Lessons in Gratitude Day 871

Something happens to me in December: I turn into a big kid. Oh, most of the time I walk around looking like a completely normal, rational, fifty-something adult, but inside the inner kid in me is activated. In fact, I become more of a kid these days than I did when I was an actual child–in my early days I was a somewhat serious kid, what one would today refer to as an “old soul.” But in December all of my enthusiasm for the Christmas holidays comes roaring back. Today, in Western Christian liturgical terms, was the first Sunday of Advent, signaling the period of waiting for the arrival of the birth of Jesus. This morning I sat watching the first few moments of the weekly televised Catholic Mass and couldn’t help but sing along with the children’s choir as they opened with “O Come, O Come Emmanuel,” one of my favorite seasonal hymns. It transports me back to childhood days–opening up the different little doors on the Advent calendar each day in December, each week lighting the candles on the Advent wreath, and counting down to Christmas day.

For many years, my nuclear family–my parents and my five siblings–celebrated Christmas with a variety of traditions that for many years included Christmas Eve midnight Mass at Moreau Seminary on the campus of the University of Notre Dame. When I was a kid we would have to take a nap during the late afternoon so we could stay awake through the Mass. We would always leave early to get there, in part because the chapel was small and people crowded in early to hear the choir of seminarians sing Christmas hymns. Often those evenings were snowy and cold. The night was hushed and beautiful, and even as a child I truly felt the words, “O Holy night.” Eventually we stopped going to midnight Mass at the Seminary–it had gotten too big and too much of an extravaganza from what had been a quieter, more intimate celebration. We attended Masses in a variety of venues over the subsequent years, but they were never quite the same.

Over the years Christmas was quite an extravaganza in our family. As we grew up and my older sisters went off to college, the flavor of the holiday shifted. Anticipation for the return of my siblings for the holidays added for me a level of excitement in what was already a terribly exciting time.  And even after folks married, some moving away from “home,” we still always gathered as a family, except on those rare occasions when one or another was away–like the year my parents and my younger sister and I were living in Uganda and for the first time celebrated Christmas away from our other siblings. Over time we alternated our family gatherings between South Bend and Washington, DC, where my older sisters lived. My parents would pile us in the car for the 10 hour drive and eventually we would caravan as different ones of us traveled in from different places. In the years since I moved away from our hometown I have missed only one Christmas away from  family; traveling back east from California six out of the seven years I lived out there.
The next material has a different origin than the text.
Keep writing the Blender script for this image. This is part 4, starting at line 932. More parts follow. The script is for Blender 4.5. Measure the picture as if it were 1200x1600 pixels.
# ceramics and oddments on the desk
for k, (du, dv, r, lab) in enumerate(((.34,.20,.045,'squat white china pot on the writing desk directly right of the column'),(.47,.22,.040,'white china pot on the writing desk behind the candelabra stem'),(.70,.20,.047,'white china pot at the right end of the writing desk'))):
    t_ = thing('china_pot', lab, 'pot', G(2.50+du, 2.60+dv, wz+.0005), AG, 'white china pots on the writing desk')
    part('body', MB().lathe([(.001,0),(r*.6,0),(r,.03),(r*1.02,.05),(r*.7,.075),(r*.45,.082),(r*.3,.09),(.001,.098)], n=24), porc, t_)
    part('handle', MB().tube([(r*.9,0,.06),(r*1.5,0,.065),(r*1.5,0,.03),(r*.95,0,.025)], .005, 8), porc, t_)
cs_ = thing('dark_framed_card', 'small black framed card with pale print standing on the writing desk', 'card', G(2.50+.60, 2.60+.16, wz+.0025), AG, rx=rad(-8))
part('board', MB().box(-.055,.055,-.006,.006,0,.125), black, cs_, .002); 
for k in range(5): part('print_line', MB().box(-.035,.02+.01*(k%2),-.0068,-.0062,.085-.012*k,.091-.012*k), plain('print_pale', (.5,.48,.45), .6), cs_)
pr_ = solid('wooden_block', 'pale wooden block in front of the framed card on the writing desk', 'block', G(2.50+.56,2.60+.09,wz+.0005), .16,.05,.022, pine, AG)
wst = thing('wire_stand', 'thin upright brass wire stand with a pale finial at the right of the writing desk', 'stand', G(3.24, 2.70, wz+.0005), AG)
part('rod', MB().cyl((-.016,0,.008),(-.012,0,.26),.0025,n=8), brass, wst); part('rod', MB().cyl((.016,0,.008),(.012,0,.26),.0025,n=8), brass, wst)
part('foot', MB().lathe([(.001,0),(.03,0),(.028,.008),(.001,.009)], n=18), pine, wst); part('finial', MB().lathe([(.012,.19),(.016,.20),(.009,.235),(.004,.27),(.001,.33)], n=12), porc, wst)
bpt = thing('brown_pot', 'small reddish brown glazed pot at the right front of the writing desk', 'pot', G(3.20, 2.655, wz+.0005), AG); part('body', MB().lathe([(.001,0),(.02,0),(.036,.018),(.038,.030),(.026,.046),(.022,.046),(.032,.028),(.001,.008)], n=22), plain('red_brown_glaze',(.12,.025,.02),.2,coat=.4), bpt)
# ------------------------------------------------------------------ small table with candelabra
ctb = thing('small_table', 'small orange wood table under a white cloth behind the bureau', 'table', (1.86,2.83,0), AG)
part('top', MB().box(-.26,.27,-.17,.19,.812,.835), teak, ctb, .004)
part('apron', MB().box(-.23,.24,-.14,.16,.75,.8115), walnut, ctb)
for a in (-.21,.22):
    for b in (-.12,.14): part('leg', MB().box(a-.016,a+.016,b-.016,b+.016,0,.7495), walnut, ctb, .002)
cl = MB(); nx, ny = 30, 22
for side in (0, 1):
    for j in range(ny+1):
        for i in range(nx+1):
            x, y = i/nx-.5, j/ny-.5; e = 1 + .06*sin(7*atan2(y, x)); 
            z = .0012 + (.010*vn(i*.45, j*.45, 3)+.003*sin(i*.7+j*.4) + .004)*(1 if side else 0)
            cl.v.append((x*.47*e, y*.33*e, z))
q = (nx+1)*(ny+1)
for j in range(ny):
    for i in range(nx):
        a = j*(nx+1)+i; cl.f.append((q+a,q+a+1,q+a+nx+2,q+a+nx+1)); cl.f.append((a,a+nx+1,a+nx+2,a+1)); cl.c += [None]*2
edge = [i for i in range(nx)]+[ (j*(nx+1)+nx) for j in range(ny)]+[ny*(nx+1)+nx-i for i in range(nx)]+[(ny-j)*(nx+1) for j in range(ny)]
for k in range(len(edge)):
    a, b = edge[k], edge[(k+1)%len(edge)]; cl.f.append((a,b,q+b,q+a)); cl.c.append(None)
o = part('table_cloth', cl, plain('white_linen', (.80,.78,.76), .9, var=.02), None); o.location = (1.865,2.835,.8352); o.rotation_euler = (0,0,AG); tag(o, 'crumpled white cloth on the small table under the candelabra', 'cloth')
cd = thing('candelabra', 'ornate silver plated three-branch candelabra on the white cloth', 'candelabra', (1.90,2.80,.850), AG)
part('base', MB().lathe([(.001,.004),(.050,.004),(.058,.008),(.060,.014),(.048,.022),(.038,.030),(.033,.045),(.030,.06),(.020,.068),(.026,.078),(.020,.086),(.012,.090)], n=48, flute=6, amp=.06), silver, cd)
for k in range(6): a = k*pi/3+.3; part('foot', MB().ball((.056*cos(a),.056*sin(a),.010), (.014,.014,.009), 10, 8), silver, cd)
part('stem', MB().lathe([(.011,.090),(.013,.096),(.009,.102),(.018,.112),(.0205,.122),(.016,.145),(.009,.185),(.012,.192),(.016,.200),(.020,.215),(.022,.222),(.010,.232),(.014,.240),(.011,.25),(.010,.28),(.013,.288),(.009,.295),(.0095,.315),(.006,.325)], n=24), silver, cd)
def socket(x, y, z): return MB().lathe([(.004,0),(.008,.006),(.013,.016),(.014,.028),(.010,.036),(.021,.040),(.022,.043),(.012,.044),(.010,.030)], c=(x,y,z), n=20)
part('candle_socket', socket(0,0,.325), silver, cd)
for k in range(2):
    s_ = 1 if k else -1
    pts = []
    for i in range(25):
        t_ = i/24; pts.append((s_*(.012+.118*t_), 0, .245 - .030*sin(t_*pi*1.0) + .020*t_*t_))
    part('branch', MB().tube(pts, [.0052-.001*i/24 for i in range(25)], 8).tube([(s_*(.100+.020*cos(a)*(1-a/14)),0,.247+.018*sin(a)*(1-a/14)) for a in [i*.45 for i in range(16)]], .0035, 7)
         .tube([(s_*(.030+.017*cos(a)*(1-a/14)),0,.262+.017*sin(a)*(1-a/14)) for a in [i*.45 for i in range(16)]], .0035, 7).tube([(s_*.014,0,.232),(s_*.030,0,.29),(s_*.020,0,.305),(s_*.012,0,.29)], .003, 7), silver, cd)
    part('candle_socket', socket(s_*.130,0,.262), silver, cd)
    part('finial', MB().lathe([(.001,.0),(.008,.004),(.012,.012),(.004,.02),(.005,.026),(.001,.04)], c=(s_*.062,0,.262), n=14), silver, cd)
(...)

I am grateful to have been able to connect with my siblings at holiday gatherings over the years. We stopped going to Mass as a family a number of years ago (it used to require reserving several pews for the 30-some people from three generations that once gathered), though a subset still goes each year. Many things have changed over time. After my mother’s death in 1995: some of the energy of the holiday celebrations seemed to diminish and after my father’s death in 2010 it diminished further. But for those of us who gather whenever and wherever we can, there is always laughter, love, and remembering. This year, as we did last year, we will likely gather in smaller, separate enclaves rather than as one large group. That makes me sad, though I am learning to accept it. I will miss my son, who will once again be stuck at work and unable to travel from California. So for the third Christmas in a row I will not be with him, and have not seen him since I left California a year ago September.

In a little over a week I will pick my daughter up from the airport and we will set out within a day or two of her arrival to purchase, set up, and decorate our Christmas tree. My creche–nativity set–has been set up on a shelf unit in my dining room since last Christmas; somehow baby Jesus and company never managed to make it back into the box. Over time it sort of got to be a joke, how my nativity set was still out for Valentine’s Day and then somehow through Easter and the summer. So now I’ll perhaps move them around a little bit, get out the various angel figurines that usually hang out around the creche and that part of the decorating will be finished.

I am grateful for many wonderful memories of Christmas past and am looking forward to preparing for Christmas present, and who knows what the future holds for Christmases yet to come. I am grateful to be part of a family who still wants to get together, where the next generation of nieces and nephews look forward to gathering with their cousins and aunties and uncle nearly as much as I do. At the end of the day, it simply doesn’t get better than that. And for that, I am exceedingly grateful.